How does a whole country go digital?

Lessons from Estonia’s digital transformation

When I first visited Estonia 20 years ago, my first impression was that I had time traveled into the Middle Ages. In the capital, Tallinn, history comes alive in the incredibly well-preserved Old Town. As I returned to Estonia recently, I was again taken aback by this truly gorgeous medieval setting, but this time the history of the city felt even more dramatic. While the infrastructure and architecture surrounding me felt like it was from 500 hundred years ago, everything else in Estonia feels like stepping into the future. e-Estonia is breaking ground by embracing technology, with the government leading to create a digital society, transforming every economic sector.

While you’re in Estonia, you have a strong sense of how technology is affecting everything — from digitalizing court cases and travel to even small details like how doors and lights work. And money is no exception. Cash has mostly gone extinct in Tallinn. I traveled freely throughout the city, and I didn’t need any Euros. A small cup of coffee, street food, crafts from local vendors — whatever you need, you can pay with a card or with your phone.

At Accion, we want to make the digital revolution in financial services work for the 3 billion people who have little to no access to savings accounts, loans, insurance, and other life-improving financial tools. So, during my visit to Estonia, I considered what lessons emerging markets could take from Estonia’s model. These were my top takeaways:

  • Strong institutions — primarily clear legal and regulatory rules — are crucial. Broadly, the government, the public sector, has a critical role to play to enable the success of the private sector. Rules can include plenty of space to innovate. And sometimes the government may make a strategic decision to have less regulations, though that choice should be conscious, not coincidental. As an example, Estonia has specific guidelines to enable quite a range of flexibility and advancements in terms of digital payments and certain digital services, like transportation.
  • Be open to outside innovation. It pays to open your country or company to the best talent from other countries or regions. Estonia shows this through its e-residency program, which enables digital EU residency for attractive entrepreneurial talent. This program draws top-notch foreign talent to blend with and develop local talent.
  • Effective digital transformation goes beyond finance. In my experience, you cannot have a successful digitalization of financial products and services without parallel digitalization of other infrastructure.

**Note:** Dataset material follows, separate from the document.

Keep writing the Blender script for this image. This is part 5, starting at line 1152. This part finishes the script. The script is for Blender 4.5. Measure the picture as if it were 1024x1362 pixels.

While urban poverty was highly visible in Estonia during the 90s, there’s little poverty today. Digitalization of all sectors has played a huge role in this transformation. Given its relative wealth and EU membership, Estonia has some inherent advantages in being able to successfully transform digitally. We know that emerging markets would face many more challenges when implementing a similar digital-first infrastructure. In these countries, public institutions, legal and regulatory, are not as strong, with a handful of exceptions. Plus, they sometimes have weaker infrastructure, technology, telecoms, and IT systems — though this is improving and changing rapidly. And beyond systemic barriers, one cannot underestimate the power — and constraint — of habits, norms, and culture. In my experience living in an emerging country, people still have a long way to go before they can trust and embrace digital cash.

But that’s not to say that emerging countries can’t be leaders in digital innovation. On the contrary, agile entrepreneurs in these markets are making an opportunity out of the many constraints they confront, creating inventive solutions for problems clients face. These solutions can then be adopted or adapted in more developed markets. While Estonia may have an advantage in country-wide digitization, entrepreneurship knows no geopolitical boundaries and can make an impact in each country.

Even in Estonia, there are still a few areas the digital economy hasn’t yet reached. As I was wrapping up the last day of my visit, I finally hit a snag in my cash-free trip. I had visited a historic church to climb the stairs to the top of the highest tower in Tallinn only to find myself grounded by a “cash only” sign. I suppose when you’re focused on eternity, digitizing payments doesn’t feel as urgent.